Even though the London housing market is set to underperform the rest of the UK, it is easy to forget that it has far outperformed the UK market in general for many years. There have been signs of London homeowners selling up and taking advantage of the “London premium” to acquire larger properties in areas outside of the capital. This could to a certain extent soften the blow for regional markets over concerns regarding the UK economy and Brexit in the short to medium term. However, even the most opportunistic of forecasts in the short to medium term do not offer very attractive growth scenarios.

TINKERING WITH STAMP DUTY

In recent times we have seen political parties right across the UK attempting to tinker with stamp duty as a means of “attacking the rich” and defending those at the lower end of the property market. The likelihood is that these moves were simply a way of currying favour with voters in the UK but there is only so much tinkering you can do before you milk yet another tax cow dry.

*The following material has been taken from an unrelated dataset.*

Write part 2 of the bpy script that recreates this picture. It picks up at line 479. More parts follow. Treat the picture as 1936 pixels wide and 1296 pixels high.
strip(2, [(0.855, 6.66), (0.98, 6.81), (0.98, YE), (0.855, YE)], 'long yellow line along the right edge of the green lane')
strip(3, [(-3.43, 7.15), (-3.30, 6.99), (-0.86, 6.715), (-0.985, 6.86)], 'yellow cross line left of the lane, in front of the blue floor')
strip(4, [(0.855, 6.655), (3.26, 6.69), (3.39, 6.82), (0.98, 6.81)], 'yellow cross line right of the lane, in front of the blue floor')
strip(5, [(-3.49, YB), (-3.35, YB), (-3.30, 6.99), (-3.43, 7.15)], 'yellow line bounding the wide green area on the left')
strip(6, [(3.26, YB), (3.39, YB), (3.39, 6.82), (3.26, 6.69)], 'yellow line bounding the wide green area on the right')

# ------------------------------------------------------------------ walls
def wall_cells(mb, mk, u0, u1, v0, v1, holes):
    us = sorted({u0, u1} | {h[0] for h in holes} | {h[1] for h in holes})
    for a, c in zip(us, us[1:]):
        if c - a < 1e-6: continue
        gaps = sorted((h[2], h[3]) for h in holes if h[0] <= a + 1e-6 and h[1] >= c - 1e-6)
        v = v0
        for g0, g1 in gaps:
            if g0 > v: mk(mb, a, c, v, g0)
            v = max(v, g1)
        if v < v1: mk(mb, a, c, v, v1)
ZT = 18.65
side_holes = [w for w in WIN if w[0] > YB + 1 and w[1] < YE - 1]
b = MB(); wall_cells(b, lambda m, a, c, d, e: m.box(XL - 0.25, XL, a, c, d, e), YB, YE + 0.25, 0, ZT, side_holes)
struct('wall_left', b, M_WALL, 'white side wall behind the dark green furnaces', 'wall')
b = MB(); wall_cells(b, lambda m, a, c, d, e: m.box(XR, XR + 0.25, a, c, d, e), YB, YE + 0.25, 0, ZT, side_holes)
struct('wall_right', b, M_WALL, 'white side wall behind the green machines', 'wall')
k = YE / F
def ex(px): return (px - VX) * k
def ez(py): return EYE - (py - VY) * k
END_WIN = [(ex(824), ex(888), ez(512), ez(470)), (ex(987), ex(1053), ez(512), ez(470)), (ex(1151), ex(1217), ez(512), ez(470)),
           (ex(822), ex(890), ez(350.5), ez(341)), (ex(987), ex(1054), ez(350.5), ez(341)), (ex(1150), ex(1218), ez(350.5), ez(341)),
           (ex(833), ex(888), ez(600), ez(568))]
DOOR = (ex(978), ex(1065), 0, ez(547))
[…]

The situation with buy to let investors is even worse with a significant increase in tax liabilities in recent years. We know from a variety of surveys that some buy to let investors will be taking a sabbatical from the UK market to wait and see how things pan out. So, these two particular tax income streams are under pressure and likely to deliver reduced returns in the immediate future.

WHO REALLY PAYS FOR INCREASED PROPERTY TAXES?

While every politician will suggest that a tax on property investors is a tax on economic growth in the UK, this is not necessarily the case. The simple fact is that if you have a product which will cost you more to “produce” in the future then you simply increase your price and the end user will subsidise the increased costs. In this particular instance it is the private rental market which will have to bear the brunt of recent tax rises. Indeed the recent attack on those acquiring second homes/holiday homes could also backfire with local house prices likely to consolidate together with a potentially detrimental impact on local economies.

SHORT TERMISM DOES NOT PAY

Rightly or wrongly, each government in the UK can only look to the short term to consolidate its position with the voting public. An increase in taxes to subsidise public services, tax on the rich to curry favour with voters and constantly milking the property/housing market cash cow may grab the short term headlines but they can do long-term damage. Investors quite rightly demand a level playing field where they can visualise costs in the short to medium term as well as prospects for the UK economy.

The more taxes heaped onto the property market the less incentivised investors will be to invest and with UK interest rates starting to rise, albeit slowly, there will come a point where the risk/reward ratio for investment in buy to let property becomes unattractive. In the short to medium term at least, it does look as though the UK government has milked the housing/property market to the extreme and may need to look elsewhere for new tax income streams.